Concrete. It won’t surprise you to hear that concrete floors are durable. What may surprise you is the variety of looks that can be achieved with concrete! Poured concrete is a versatile, eco-friendly choice that can be stained, dyed, scored, and even stamped to look like tile or stone.

Durable doesn’t mean care-free, however. You will have to reseal your concrete floor at regular intervals to protect from moisture and wear.

Carpet. Who doesn’t love stepping barefoot onto a soft carpet? But a fully carpeted house rarely makes sense these days. Besides being notorious for hosting allergens like dust mites and pet dander, carpet is not the best choice for high-wear, high-traffic areas of the home, where even the best quality carpet will show its age quickly.

Some areas that you might want to consider carpeting are the bedroom, or a den or library, where you want a cozy, warm feeling that hard floor surfaces just can’t replicate. Consider wool, which may be pricy but is naturally hypoallergenic. Other options include nylon and acrylics, which are stain resistant at a lower price point than wool.

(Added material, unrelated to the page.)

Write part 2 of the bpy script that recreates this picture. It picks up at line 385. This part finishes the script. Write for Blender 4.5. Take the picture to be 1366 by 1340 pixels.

If you like to step out of bed onto a cozy carpet, consider using an area rug on top of your hardwood floors. Richman21

Making a Final Pick

There are many options beyond carpet, concrete, tile, stone and wood. Cork, bamboo, linoleum, and marmoleum are other popular floor materials with new and exciting variations coming to the market all the time. Making a final pick can be daunting, so this is where a design professional can help! “

We are aware of what the newest products are—it’s our business to be up to date on all of the latest things,” says Browne, who adds that many designers will work as consultants on just parts of a project. “It is my business to really get into the clients’ head and see the world through their eyes and figure out how they want to live and enjoy their surroundings.”